• Challenge
Every line of the data that contains the string "this" must be copied.
======== Provided information
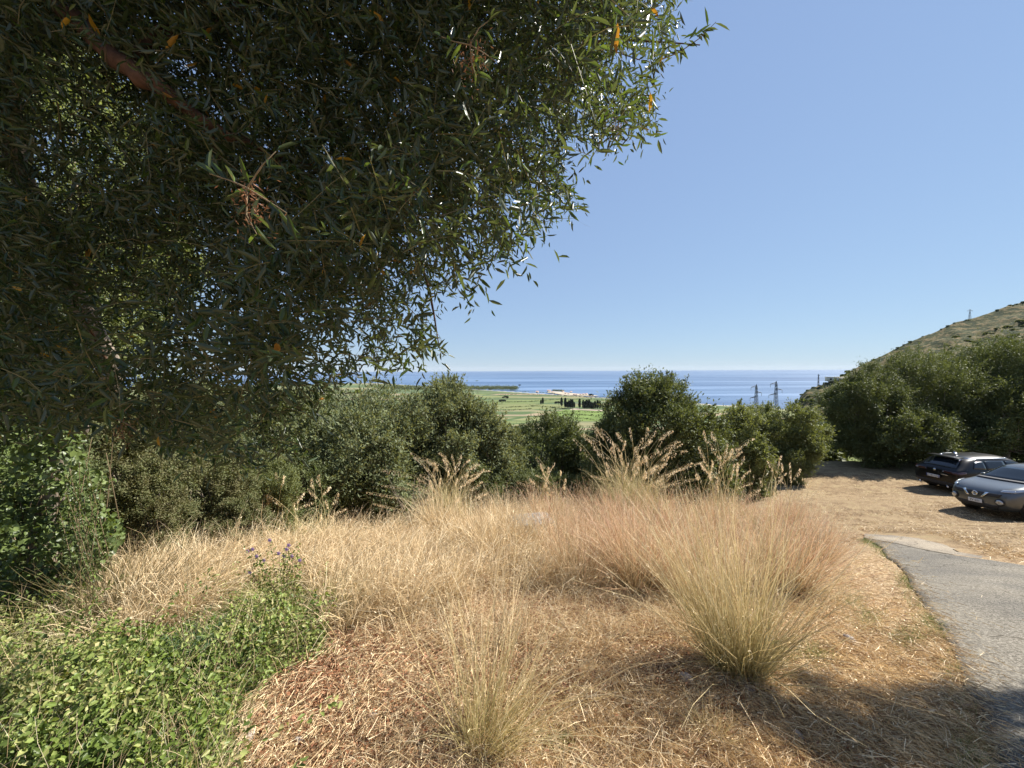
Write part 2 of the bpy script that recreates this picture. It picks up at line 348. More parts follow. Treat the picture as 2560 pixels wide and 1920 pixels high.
def asphalt_mat(name, c0, c1, c2):
    m, N, Lk, b = new_mat(name)
    g = N.new('ShaderNodeNewGeometry')
    n = N.new('ShaderNodeTexNoise'); n.inputs['Scale'].default_value = 60; n.inputs['Detail'].default_value = 5; n.inputs['Roughness'].default_value = .8; Lk.new(g.outputs['Position'], n.inputs['Vector'])
    n2 = N.new('ShaderNodeTexNoise'); n2.inputs['Scale'].default_value = 1.1; n2.inputs['Detail'].default_value = 6; Lk.new(g.outputs['Position'], n2.inputs['Vector'])
    r = ramp(N, [(.38, c0), (.5, c1), (.63, c2)]); Lk.new(n.outputs[0], r.inputs[0])
    r2 = ramp(N, [(.35, (.75, .75, .75)), (.65, (1.2, 1.17, 1.1))]); Lk.new(n2.outputs[0], r2.inputs[0])
    mm = N.new('ShaderNodeMix'); mm.data_type = 'RGBA'; mm.blend_type = 'MULTIPLY'; mm.inputs[0].default_value = 1; Lk.new(r.outputs[0], mm.inputs[6]); Lk.new(r2.outputs[0], mm.inputs[7])
    vo = N.new('ShaderNodeTexVoronoi'); vo.feature = 'DISTANCE_TO_EDGE'; vo.inputs['Scale'].default_value = .55; vo.inputs['Randomness'].default_value = 1
    wn = N.new('ShaderNodeTexNoise'); wn.inputs['Scale'].default_value = 3; wn.inputs['Detail'].default_value = 5; Lk.new(g.outputs['Position'], wn.inputs['Vector'])
    wv = N.new('ShaderNodeVectorMath'); wv.operation = 'SCALE'; wv.inputs['Scale'].default_value = .5; Lk.new(wn.outputs['Color'], wv.inputs[0])
    wa = N.new('ShaderNodeVectorMath'); wa.operation = 'ADD'; Lk.new(g.outputs['Position'], wa.inputs[0]); Lk.new(wv.outputs[0], wa.inputs[1]); Lk.new(wa.outputs[0], vo.inputs['Vector'])
    cr = ramp(N, [(.002, (.45, .42, .38)), (.008, (1, 1, 1))]); Lk.new(vo.outputs['Distance'], cr.inputs[0])
    m3 = N.new('ShaderNodeMix'); m3.data_type = 'RGBA'; m3.blend_type = 'MULTIPLY'; m3.inputs[0].default_value = 1; Lk.new(mm.outputs[2], m3.inputs[6]); Lk.new(cr.outputs[0], m3.inputs[7])
    Lk.new(m3.outputs[2], b.inputs['Base Color']); b.inputs['Roughness'].default_value = .9; b.inputs['Specular IOR Level'].default_value = .2
    bp = N.new('ShaderNodeBump'); bp.inputs['Strength'].default_value = .8; bp.inputs['Distance'].default_value = .01; Lk.new(n.outputs[0], bp.inputs['Height']); Lk.new(bp.outputs[0], b.inputs['Normal'])
    return m
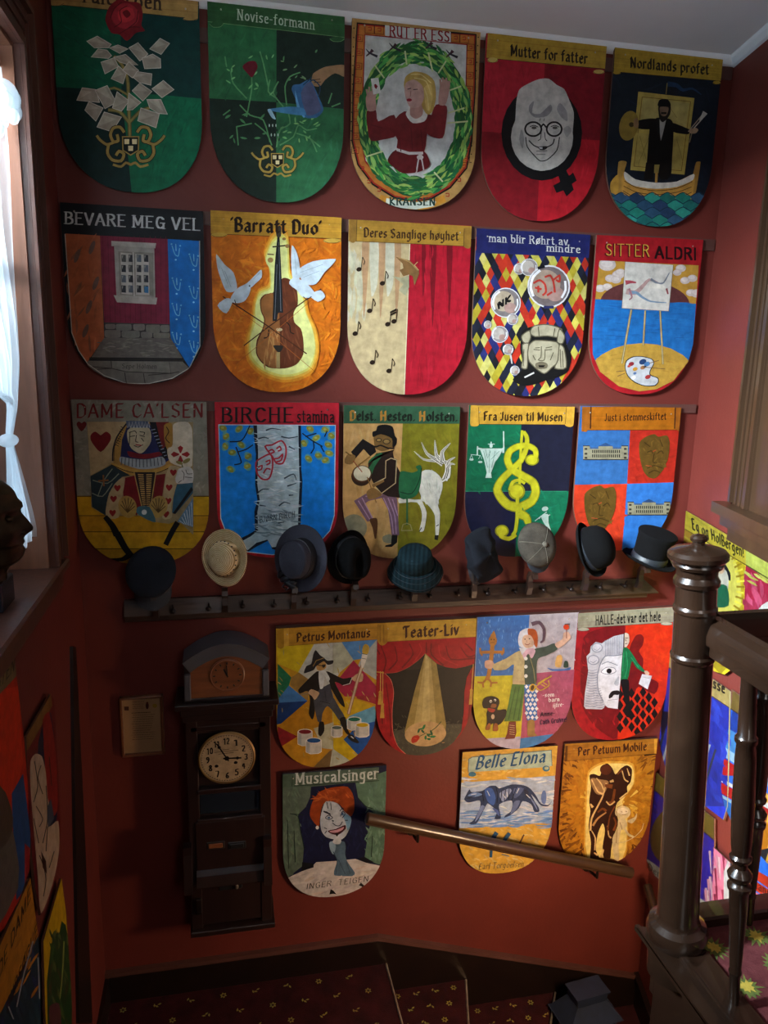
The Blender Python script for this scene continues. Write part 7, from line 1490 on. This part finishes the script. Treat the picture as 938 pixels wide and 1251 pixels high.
for a, l, w_ in ((-.52, .72, .05), (1.62, .52, .06)):
    c.line([(-.12*math.sin(a), .12*math.cos(a)), (l*math.sin(a), -l*math.cos(a))], w_, '#100c0a'); c.ell(l*.75*math.sin(a), -l*.75*math.cos(a), .06, .06, '#100c0a')
c.ell(0, 0, .09, .09, '#100c0a'); c.mb.build('dial_face', 'paint', ck)
num = MB()
for t in c.texts: num.add(t.v, t.f, t.c[0])
num.build('numerals', 'letters', ck)
# ============================================================ shields on the right wall (seen past the newel)
RG = 'painted shields on the splayed right wall'
def mapx(z, x, y): return (z[0]+x/z[2], z[1]+y/z[2])
def rshield(label, outline, bg, crop=(0, 0, 1), plane=RIGHT, group=RG): c_ = shield(label, crop, None, None, None, bg, plane, outline=outline, group=group, d=.02); c_.mul = .5; return c_
def roof(pts, dx=0): return pts
# author in photo pixels
c = rshield('yellow and gold shield with a dark-haired figure in green, behind the newel cap', '838,624 911,667 911,760 905,800 896,816 885,824 872,820 850,790 838,740 832,700', '#b09c1c')
c.poly('838,650 910,690 905,800 880,824 840,780', '#a8941c'); c.poly('863,663 880,662 900,690 905,740 880,760', '#c0b850', 1); c.poly('832,640 860,656 850,690 832,690', '#8c6c20')
for i in range(26): a = -1.5+i*.14; x, y = 880+20*math.cos(a), 715+44*math.sin(a); c.line([(x, y), (x+9*math.cos(a), y+9*math.sin(a))], 2.4, '#8c7414' if i % 2 else '#ccc03c', keep=True)
c.k += 1
c.poly('882,684 892,700 892,710 886,704 878,700', '#14181c', 1); c.poly('876,700 886,696 890,708 888,722 874,722', '#b4b0a0', 1); c.poly('874,716 888,716 890,740 872,740', '#14583c', 1); c.ell(881, 696, 4, 5, '#b89878')
for i in range(9): c.ell(875+i*2.2, 812-(i-4)**2*.9, 5, 2.5, '#b48c1c' if i % 2 else '#8c6c14', 30)
c.poly('838,624 912,667 911,690 836,646', '#a8982c'); c.line('836,646 911,690', 1.2, '#5a4c14'); c.dabs((838, 628, 910, 684), 30, 8, 1.5, ['#b4a43c', '#8c7c20'], .55, .1)
c.text('Eg og HolBergen!', (846, 646), (909, 681), 13, '#181408', 'black', 1.0, lean=-.1); done(c)
c = rshield('crimson shield with pink and white folds, cut by the right edge of the view', '911,668 960,697 962,790 950,830 930,852 915,840 907,815 905,770', '#98203c')
c.poly('911,690 960,716 955,800 905,830', '#981c38'); c.dabs((908, 700, 950, 830), 40, 12, 4, ['#b0405c', '#8c1430', '#c05070'], 1.3, .4); c.poly('926,745 942,735 944,770 924,775', '#c4c4bc', 1)
c.poly('911,668 960,697 960,722 911,690', '#a8b04c'); c.dabs((912, 672, 955, 716), 24, 8, 2, ['#b8bc5c', '#94983c'], .55, .1); c.line('911,690 960,720', 1.5, '#4c4c20'); done(c)
c = rshield('deep blue shield with pale stripes and buff banner, partly behind the newel post', '812,789 893,845 893,900 889,985 884,1002 862,985 835,960 812,935 804,900', '#1c2ca0')
c.poly('812,805 893,865 890,985 804,985', '#1e2f9c'); c.dabs((808, 815, 892, 980), 60, 12, 4, ['#2438b4', '#182888', '#2c44bc'], 1.2, .5)
for i in range(9): c.line([(800+i*7, 935+i*5), (818+i*7, 868+i*6)], 2.6, '#a8b4bc' if i % 2 else '#2c3440', keep=True)
c.k += 1; c.poly('806,868 818,870 818,880 808,900', '#10142c'); c.poly('812,789 893,845 893,866 812,812', '#a89458'); c.line('812,812 893,866', 1.2, '#4c4020'); c.line('892,845 889,985 884,1002', 1.5, '#b8a878')
c.text('Første klasse', (822, 815), (885, 847), 12, '#201c14', 'sans', 1.2); done(c)
c = rshield('blue shield with broad red and white flag stripes and olive banner behind the first baluster', '893,842 945,880 945,960 935,1010 918,1022 900,1018 885,985 880,960 884,930', '#1c4c9c')
c.poly('895,866 945,902 945,935 890,895', '#183c94'); c.poly('890,890 945,925 942,950 884,912', '#3c7cb8'); c.poly('884,912 942,950 940,962 881,922', '#8cb0c8'); c.poly('882,925 905,940 898,948 878,947', '#b01c20'); c.poly('876,948 945,985 945,992 876,952', '#d0d0d0'); c.poly('876,953 945,992 945,1008 876,966', '#b01c20'); c.poly('876,967 945,1010 945,1014 876,971', '#8cb0c8'); c.poly('876,972 945,1014 930,1030 885,1010', '#2468b4'); c.poly('896,944 912,930 920,960 900,955', '#2c343c')
c.poly('893,842 945,880 945,902 893,866', '#6c5828'); c.line('893,866 945,902', 1.2, '#3c2c10'); c.ell(905, 909, 4, 4, '#c8ccd0'); done(c)
c = rshield('violet-blue shield with an olive disc and a white lettered strip, low beside the newel', '799,942 872,1000 872,1060 868,1105 850,1105 825,1092 800,1070 789,1050 790,1010', '#241c7c')
c.poly('799,960 872,1020 868,1090 789,1050', '#28209c'); c.dabs((792, 960, 870, 1060), 40, 10, 3, ['#3028a4', '#201870'], 1.2, .5); c.ell(825, 1020, 30, 38, '#5a4c24', 20); c.poly('789,1048 870,1108 868,1122 788,1066', '#b4bcb4'); c.text('Den stundesløse', (792, 1062), (862, 1114), 8, '#24342c', 'script', 1.2); c.poly('787,1067 868,1122 860,1140 800,1110', '#b0141c')
c.poly('799,942 872,1000 872,1026 797,963', '#6c5c24'); c.line('797,963 872,1026', 1.2, '#3c3010'); done(c)
c = rshield('pink and white streaked shield above the landing skirting, between newel and baluster', '866,1030 905,1066 915,1100 910,1140 895,1160 875,1150 860,1120 858,1070', '#a8607c')
for i in range(40): x = c.rnd.uniform(860, 912); y = c.rnd.uniform(1036, 1130); c.stroke([(x, y-14), (x+2, y+14)], 3, 1, c.rnd.choice(['#c48ca4', '#a83c60', '#d8c0cc', '#8c2c50', '#c0a0b8']), 0)
c.poly('884,1065 890,1050 892,1120 884,1120', '#c0ccd4'); c.poly('892,1048 898,1052 900,1130 893,1125', '#2c3444'); c.stroke('870,1100 872,1130', 4, 1, '#2c1420', 0); done(c)
c = rshield('glowing yellow and orange shield behind the second baluster', '932,966 972,992 972,1040 966,1060 945,1064 926,1042 924,1010', '#d8a018')
c.poly('934,985 970,1010 960,1050 926,1040', '#e0b048', 1); c.poly('930,1000 940,1010 936,1040 926,1035', '#c47818', 1); c.poly('922,1040 940,1036 935,1052', '#20242c'); done(c)
c = rshield('blue and red shield with dark writing over pink, lowest behind the second baluster', '920,1036 965,1064 965,1130 950,1160 925,1150 914,1110', '#1c50a8')
c.poly('918,1060 965,1086 965,1104 917,1070', '#b03420'); c.poly('916,1072 965,1104 965,1118 915,1082', '#a83018'); c.poly('915,1084 965,1120 950,1160 920,1150', '#b86484'); c.text('Hansen', (920, 1083), (950, 1103), 11, '#3c0c0c', 'script', 1.8); c.dabs((916, 1090, 950, 1140), 20, 10, 2.5, ['#c88ca0', '#a84c70'], .6, .3); done(c)

# ============================================================ shields on the left wall below the window sill
LG = 'painted shields low on the left wall'
def lshield(label, outline, bg): return shield(label, (0, 0, 1), None, None, None, bg, LEFT, outline=outline, group=LG, d=.02)
c = lshield('red and blue shield with a dark olive banner, upper left wall edge', '-30,856 17,800 29,900 34,960 37,1020 36,1062 24,1098 4,1135 -30,1165', '#a8200c')
c.poly('-30,850 22,838 28,930 18,985 0,1010 -30,1020', '#c02c10', 0); c.poly('14,970 28,945 40,1040 34,1080 20,1100 16,1020', '#1c4878'); c.poly('30,1030 40,1040 36,1080 30,1090', '#8c2020'); c.poly('-30,1000 0,1000 14,1010 22,1085 -30,1160', '#5c5648', 1); c.poly('-30,1000 0,960 16,1000 8,1030 -30,1060', '#4c4030', 1)
c.poly('-30,840 17,792 20,826 -30,880', '#70603c'); c.text('HOLSTEN', (-22, 866), (17, 818), 18, '#241c10', 'sans', 1.0, lean=.1); done(c)
c = lshield('dark red shield with a pale ink caricature head, beside the corner', '32,900 62,848 66,855 71,940 74,1010 72,1050 62,1090 50,1118 43,1085 35,1000', '#5c1418')
c.poly('32,900 62,848 64,862 33,918', '#6c4c20'); c.poly('47,905 62,870 70,960 68,1010 55,1010 48,960', '#141c34', 1); c.poly('52,880 60,870 68,920 70,990 60,1000', '#7c1c18', 1)
c.poly('37,930 43,921 51,924 56,945 58,975 62,990 60,1010 71,1003 72,1040 64,1080 50,1116 46,1070 40,1000 37,960', '#a8947c', 1)
for l in ('42,930 46,960 41,980', '50,935 46,950 52,970', '44,985 52,1000 48,1010', '56,960 58,1000 52,1030', '48,1045 53,1058 56,1075 53,1095', '58,1010 56,1040', '41,1000 47,1030', '60,925 63,960', '66,1040 60,1060'): c.line(l, 1.1, '#2c2018', 1)
c.poly('58,985 62,975 66,1000 58,1012', '#3c4450'); c.poly('50,1040 56,1052 57,1068 52,1060', '#2c1410'); done(c)
c = lshield('ochre-bannered shield reading DAME, bottom left edge', '-30,1222 37,1072 42,1110 46,1140 49,1180 50,1250 46,1320 20,1380 -30,1400', '#14303c')
c.dabs((0, 1160, 50, 1300), 40, 14, 3, ['#1c3c48', '#141c34', '#24444c', '#1c2c5c'], 1.4, .3); c.poly('-30,1218 37,1072 47,1142 -30,1300', '#a8701c'); c.dabs((0, 1100, 45, 1220), 20, 10, 2, ['#b47c24', '#946014'], -1.1, .1)
c.text('NDE DAME', (-8, 1212), (37, 1098), 17, '#2c1808', 'sans', 1.0); c.text('BURSØGUE', (8, 1238), (45, 1142), 15, '#2c1808', 'sans', 1.0)
for l in ('40,1150 30,1185 20,1230', '10,1230 16,1245', '46,1170 48,1220'): c.line(l, 1.5, '#8c9498', 1)
done(c)
c = lshield('yellow-topped shield with dark green foliage, bottom left', '53,1150 75,1073 80,1110 84,1160 88,1230 86,1310 74,1350 60,1330 55,1230', '#b0900c')
c.poly('75,1125 80,1130 84,1150 90,1260 80,1330 60,1330 57,1200 62,1155 66,1138 72,1142', '#1c3c1c', 0); c.dabs((60, 1140, 86, 1320), 70, 10, 2, ['#2c5424', '#14301c', '#4c5c2c', '#243c20', '#3c2c1c'], 1.5, .4); c.stroke('78,1150 76,1190 73,1220', 2, 1, '#6c7c3c', 1); c.poly('60,1230 72,1226 74,1260 62,1262', '#4c2c30', 1); done(c)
================
• Task answer
Write part 2 of the bpy script that recreates this picture. It picks up at line 348. More parts follow. Treat the picture as 2560 pixels wide and 1920 pixels high.
The Blender Python script for this scene continues. Write part 7, from line 1490 on. This part finishes the script. Treat the picture as 938 pixels wide and 1251 pixels high.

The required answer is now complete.